◆ **DATASET EXTRACT**:
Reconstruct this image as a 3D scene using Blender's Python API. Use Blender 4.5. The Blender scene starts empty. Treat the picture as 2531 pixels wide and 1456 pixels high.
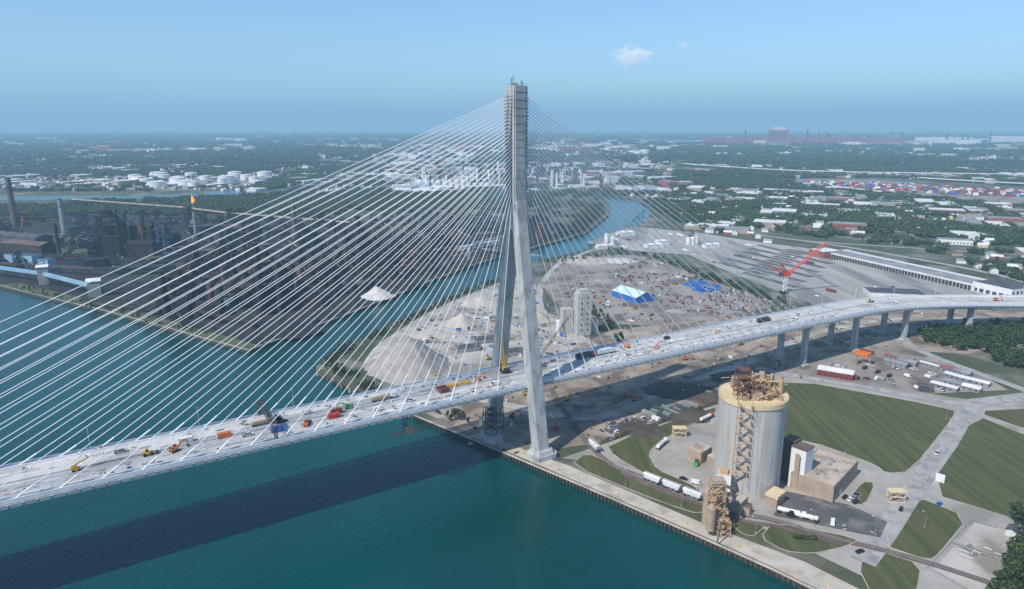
import bpy, math, random
from mathutils import Vector, noise
R=random.Random(7)
C=bpy.context.scene.collection
# ------------------------------------------------------------ materials
def mat(name,c1,c2=None,scale=0.1,rough=0.85,lo=.38,hi=.62,bump=0.0,bscale=None,metal=0.0,c3=None,s3=None,stretch=None,spec=None):
    m=bpy.data.materials.new(name); m.use_nodes=True
    nt=m.node_tree; N=nt.nodes; L=nt.links; b=N['Principled BSDF']
    b.inputs['Roughness'].default_value=rough; b.inputs['Metallic'].default_value=metal
    if spec is not None: b.inputs['Specular IOR Level'].default_value=spec
    g=N.new('ShaderNodeNewGeometry'); vec=g.outputs['Position']
    if stretch:
        mp=N.new('ShaderNodeMapping'); mp.inputs['Rotation'].default_value[2]=stretch[3]; mp.inputs['Scale'].default_value=stretch[:3]
        L.new(vec,mp.inputs['Vector']); vec=mp.outputs['Vector']
    b.inputs['Base Color'].default_value=(*c1,1)
    if c2:
        n=N.new('ShaderNodeTexNoise'); n.inputs['Scale'].default_value=scale; n.inputs['Detail'].default_value=7; n.inputs['Roughness'].default_value=.62
        L.new(vec,n.inputs['Vector'])
        r=N.new('ShaderNodeValToRGB'); r.color_ramp.elements[0].position=lo; r.color_ramp.elements[1].position=hi
        r.color_ramp.elements[0].color=(*c1,1); r.color_ramp.elements[1].color=(*c2,1)
        L.new(n.outputs['Fac'],r.inputs['Fac']); out=r.outputs['Color']
        if c3:
            n3=N.new('ShaderNodeTexNoise'); n3.inputs['Scale'].default_value=s3; n3.inputs['Detail'].default_value=5
            L.new(vec,n3.inputs['Vector'])
            r3=N.new('ShaderNodeValToRGB'); r3.color_ramp.elements[0].position=.52; r3.color_ramp.elements[1].position=.62
            r3.color_ramp.elements[0].color=(0,0,0,1); r3.color_ramp.elements[1].color=(1,1,1,1)
            L.new(n3.outputs['Fac'],r3.inputs['Fac'])
            mx=N.new('ShaderNodeMixRGB'); L.new(r3.outputs['Color'],mx.inputs['Fac']); L.new(out,mx.inputs[1]); mx.inputs[2].default_value=(*c3,1)
            out=mx.outputs['Color']
        L.new(out,b.inputs['Base Color'])
    if bump:
        n2=N.new('ShaderNodeTexNoise'); n2.inputs['Scale'].default_value=bscale or scale*4; n2.inputs['Detail'].default_value=6
        L.new(g.outputs['Position'],n2.inputs['Vector'])
        bp=N.new('ShaderNodeBump'); bp.inputs['Strength'].default_value=1; bp.inputs['Distance'].default_value=bump
        L.new(n2.outputs['Fac'],bp.inputs['Height']); L.new(bp.outputs['Normal'],b.inputs['Normal'])
    return m
M={}
def DM(k,*a,**kw): M[k]=mat(k,*a,**kw)
DM('water_surface',(0.0,0.040,0.038),(0.0,0.060,0.058),scale=.006,rough=.2,bump=.3,bscale=.3,spec=.26,stretch=(1,.45,1,.5))
DM('channel_water',(0.0,0.070,0.10),(0.0,0.095,0.13),scale=.01,rough=.2,bump=.2,bscale=.3,spec=.35)
DM('scrub_ground',(.045,.062,.026),(.095,.105,.055),scale=.012,c3=(.19,.18,.145),s3=.016)
DM('grass_scrub',(.05,.07,.022),(.11,.12,.05),scale=.08)
DM('lawn',(.056,.070,.017),(.098,.102,.034),scale=.22,lo=.40,hi=.60,stretch=(1,.04,1,math.radians(-58)),c3=(.085,.088,.030),s3=.05)
DM('lawn_across',(.055,.070,.017),(.096,.102,.033),scale=.22,lo=.40,hi=.60,stretch=(1,.04,1,math.radians(30)),c3=(.095,.088,.034),s3=.05)
DM('coal_ground',(.008,.008,.010),(.034,.029,.026),scale=.02,c3=(.032,.040,.018),s3=.009)
DM('gravel_light',(.33,.31,.27),(.49,.46,.41),scale=.035,c3=(.25,.23,.185),s3=.025)
DM('dirt',(.22,.17,.125),(.40,.335,.26),scale=.035,c3=(.15,.115,.085),s3=.04)
DM('yard_dirt',(.20,.175,.145),(.34,.30,.255),scale=.02,c3=(.14,.12,.10),s3=.03)
DM('concrete_pavement',(.31,.29,.255),(.40,.375,.335),scale=.06,c3=(.25,.235,.205),s3=.03)
DM('quay_concrete',(.42,.37,.30),(.53,.48,.40),scale=.10,c3=(.36,.32,.26),s3=.08)
DM('yard_concrete',(.31,.295,.265),(.42,.40,.36),scale=.02,stretch=(1,.15,1,math.radians(-30)),c3=(.20,.195,.185),s3=.03)
DM('asphalt',(.07,.07,.07),(.12,.118,.115),scale=.05,c3=(.17,.165,.155),s3=.07)
DM('road_concrete',(.31,.30,.285),(.40,.39,.37),scale=.08,c3=(.25,.24,.23),s3=.12)
DM('deck_concrete',(.48,.47,.45),(.60,.59,.565),scale=.12,c3=(.40,.39,.37),s3=.06)
DM('tower_concrete',(.35,.36,.355),(.48,.485,.48),scale=.16,stretch=(1,1,.35,0),bump=.03,bscale=1.2,c3=(.30,.31,.305),s3=.3)
DM('silo_concrete',(.42,.405,.375),(.52,.505,.475),scale=.16,stretch=(1,1,.06,0),c3=(.36,.345,.32),s3=.5)
DM('white_steel',(.72,.73,.74),(.80,.81,.81),scale=.3,rough=.5)
DM('cable_white',(.82,.83,.84),rough=.45)
DM('sheet_pile',(.05,.04,.032),(.11,.085,.065),scale=.6)
DM('dark_steel',(.03,.031,.033),(.07,.07,.07),scale=.3,rough=.6)
DM('grey_steel',(.20,.21,.22),(.30,.31,.32),scale=.3,rough=.6)
DM('rust',(.12,.052,.030),(.19,.10,.06),scale=.15)
DM('mill_brown',(.022,.015,.013),(.060,.042,.034),scale=.09)
DM('mill_black',(.008,.008,.009),(.026,.025,.025),scale=.09)
DM('mill_grey',(.045,.048,.052),(.10,.10,.10),scale=.08)
DM('mill_blue',(.03,.065,.11),(.06,.11,.17),scale=.05)
DM('light_blue_cladding',(.20,.37,.52),(.28,.44,.58),scale=.05)
DM('tan_steel',(.42,.27,.145),(.57,.39,.23),scale=.6)
DM('tan_wall',(.34,.26,.19),(.42,.33,.25),scale=.2)
DM('tan_roof',(.40,.32,.25),(.53,.45,.38),scale=.08,c3=(.30,.23,.17),s3=.12)
DM('cream',(.62,.48,.28),(.70,.56,.36),scale=.2)
DM('white_paint',(.72,.72,.71),(.80,.80,.79),scale=.3,rough=.5)
DM('roof_white',(.60,.60,.59),(.74,.74,.73),scale=.1)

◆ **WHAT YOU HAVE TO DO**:
Omit the pictures and output all of the other material exactly.

◆ **REPLY**:
Reconstruct this image as a 3D scene using Blender's Python API. Use Blender 4.5. The Blender scene starts empty. Treat the picture as 2531 pixels wide and 1456 pixels high.
import bpy, math, random
from mathutils import Vector, noise
R=random.Random(7)
C=bpy.context.scene.collection
# ------------------------------------------------------------ materials
def mat(name,c1,c2=None,scale=0.1,rough=0.85,lo=.38,hi=.62,bump=0.0,bscale=None,metal=0.0,c3=None,s3=None,stretch=None,spec=None):
    m=bpy.data.materials.new(name); m.use_nodes=True
    nt=m.node_tree; N=nt.nodes; L=nt.links; b=N['Principled BSDF']
    b.inputs['Roughness'].default_value=rough; b.inputs['Metallic'].default_value=metal
    if spec is not None: b.inputs['Specular IOR Level'].default_value=spec
    g=N.new('ShaderNodeNewGeometry'); vec=g.outputs['Position']
    if stretch:
        mp=N.new('ShaderNodeMapping'); mp.inputs['Rotation'].default_value[2]=stretch[3]; mp.inputs['Scale'].default_value=stretch[:3]
        L.new(vec,mp.inputs['Vector']); vec=mp.outputs['Vector']
    b.inputs['Base Color'].default_value=(*c1,1)
    if c2:
        n=N.new('ShaderNodeTexNoise'); n.inputs['Scale'].default_value=scale; n.inputs['Detail'].default_value=7; n.inputs['Roughness'].default_value=.62
        L.new(vec,n.inputs['Vector'])
        r=N.new('ShaderNodeValToRGB'); r.color_ramp.elements[0].position=lo; r.color_ramp.elements[1].position=hi
        r.color_ramp.elements[0].color=(*c1,1); r.color_ramp.elements[1].color=(*c2,1)
        L.new(n.outputs['Fac'],r.inputs['Fac']); out=r.outputs['Color']
        if c3:
            n3=N.new('ShaderNodeTexNoise'); n3.inputs['Scale'].default_value=s3; n3.inputs['Detail'].default_value=5
            L.new(vec,n3.inputs['Vector'])
            r3=N.new('ShaderNodeValToRGB'); r3.color_ramp.elements[0].position=.52; r3.color_ramp.elements[1].position=.62
            r3.color_ramp.elements[0].color=(0,0,0,1); r3.color_ramp.elements[1].color=(1,1,1,1)
            L.new(n3.outputs['Fac'],r3.inputs['Fac'])
            mx=N.new('ShaderNodeMixRGB'); L.new(r3.outputs['Color'],mx.inputs['Fac']); L.new(out,mx.inputs[1]); mx.inputs[2].default_value=(*c3,1)
            out=mx.outputs['Color']
        L.new(out,b.inputs['Base Color'])
    if bump:
        n2=N.new('ShaderNodeTexNoise'); n2.inputs['Scale'].default_value=bscale or scale*4; n2.inputs['Detail'].default_value=6
        L.new(g.outputs['Position'],n2.inputs['Vector'])
        bp=N.new('ShaderNodeBump'); bp.inputs['Strength'].default_value=1; bp.inputs['Distance'].default_value=bump
        L.new(n2.outputs['Fac'],bp.inputs['Height']); L.new(bp.outputs['Normal'],b.inputs['Normal'])
    return m
M={}
def DM(k,*a,**kw): M[k]=mat(k,*a,**kw)
DM('water_surface',(0.0,0.040,0.038),(0.0,0.060,0.058),scale=.006,rough=.2,bump=.3,bscale=.3,spec=.26,stretch=(1,.45,1,.5))
DM('channel_water',(0.0,0.070,0.10),(0.0,0.095,0.13),scale=.01,rough=.2,bump=.2,bscale=.3,spec=.35)
DM('scrub_ground',(.045,.062,.026),(.095,.105,.055),scale=.012,c3=(.19,.18,.145),s3=.016)
DM('grass_scrub',(.05,.07,.022),(.11,.12,.05),scale=.08)
DM('lawn',(.056,.070,.017),(.098,.102,.034),scale=.22,lo=.40,hi=.60,stretch=(1,.04,1,math.radians(-58)),c3=(.085,.088,.030),s3=.05)
DM('lawn_across',(.055,.070,.017),(.096,.102,.033),scale=.22,lo=.40,hi=.60,stretch=(1,.04,1,math.radians(30)),c3=(.095,.088,.034),s3=.05)
DM('coal_ground',(.008,.008,.010),(.034,.029,.026),scale=.02,c3=(.032,.040,.018),s3=.009)
DM('gravel_light',(.33,.31,.27),(.49,.46,.41),scale=.035,c3=(.25,.23,.185),s3=.025)
DM('dirt',(.22,.17,.125),(.40,.335,.26),scale=.035,c3=(.15,.115,.085),s3=.04)
DM('yard_dirt',(.20,.175,.145),(.34,.30,.255),scale=.02,c3=(.14,.12,.10),s3=.03)
DM('concrete_pavement',(.31,.29,.255),(.40,.375,.335),scale=.06,c3=(.25,.235,.205),s3=.03)
DM('quay_concrete',(.42,.37,.30),(.53,.48,.40),scale=.10,c3=(.36,.32,.26),s3=.08)
DM('yard_concrete',(.31,.295,.265),(.42,.40,.36),scale=.02,stretch=(1,.15,1,math.radians(-30)),c3=(.20,.195,.185),s3=.03)
DM('asphalt',(.07,.07,.07),(.12,.118,.115),scale=.05,c3=(.17,.165,.155),s3=.07)
DM('road_concrete',(.31,.30,.285),(.40,.39,.37),scale=.08,c3=(.25,.24,.23),s3=.12)
DM('deck_concrete',(.48,.47,.45),(.60,.59,.565),scale=.12,c3=(.40,.39,.37),s3=.06)
DM('tower_concrete',(.35,.36,.355),(.48,.485,.48),scale=.16,stretch=(1,1,.35,0),bump=.03,bscale=1.2,c3=(.30,.31,.305),s3=.3)
DM('silo_concrete',(.42,.405,.375),(.52,.505,.475),scale=.16,stretch=(1,1,.06,0),c3=(.36,.345,.32),s3=.5)
DM('white_steel',(.72,.73,.74),(.80,.81,.81),scale=.3,rough=.5)
DM('cable_white',(.82,.83,.84),rough=.45)
DM('sheet_pile',(.05,.04,.032),(.11,.085,.065),scale=.6)
DM('dark_steel',(.03,.031,.033),(.07,.07,.07),scale=.3,rough=.6)
DM('grey_steel',(.20,.21,.22),(.30,.31,.32),scale=.3,rough=.6)
DM('rust',(.12,.052,.030),(.19,.10,.06),scale=.15)
DM('mill_brown',(.022,.015,.013),(.060,.042,.034),scale=.09)
DM('mill_black',(.008,.008,.009),(.026,.025,.025),scale=.09)
DM('mill_grey',(.045,.048,.052),(.10,.10,.10),scale=.08)
DM('mill_blue',(.03,.065,.11),(.06,.11,.17),scale=.05)
DM('light_blue_cladding',(.20,.37,.52),(.28,.44,.58),scale=.05)
DM('tan_steel',(.42,.27,.145),(.57,.39,.23),scale=.6)
DM('tan_wall',(.34,.26,.19),(.42,.33,.25),scale=.2)
DM('tan_roof',(.40,.32,.25),(.53,.45,.38),scale=.08,c3=(.30,.23,.17),s3=.12)
DM('cream',(.62,.48,.28),(.70,.56,.36),scale=.2)
DM('white_paint',(.72,.72,.71),(.80,.80,.79),scale=.3,rough=.5)
DM('roof_white',(.60,.60,.59),(.74,.74,.73),scale=.1)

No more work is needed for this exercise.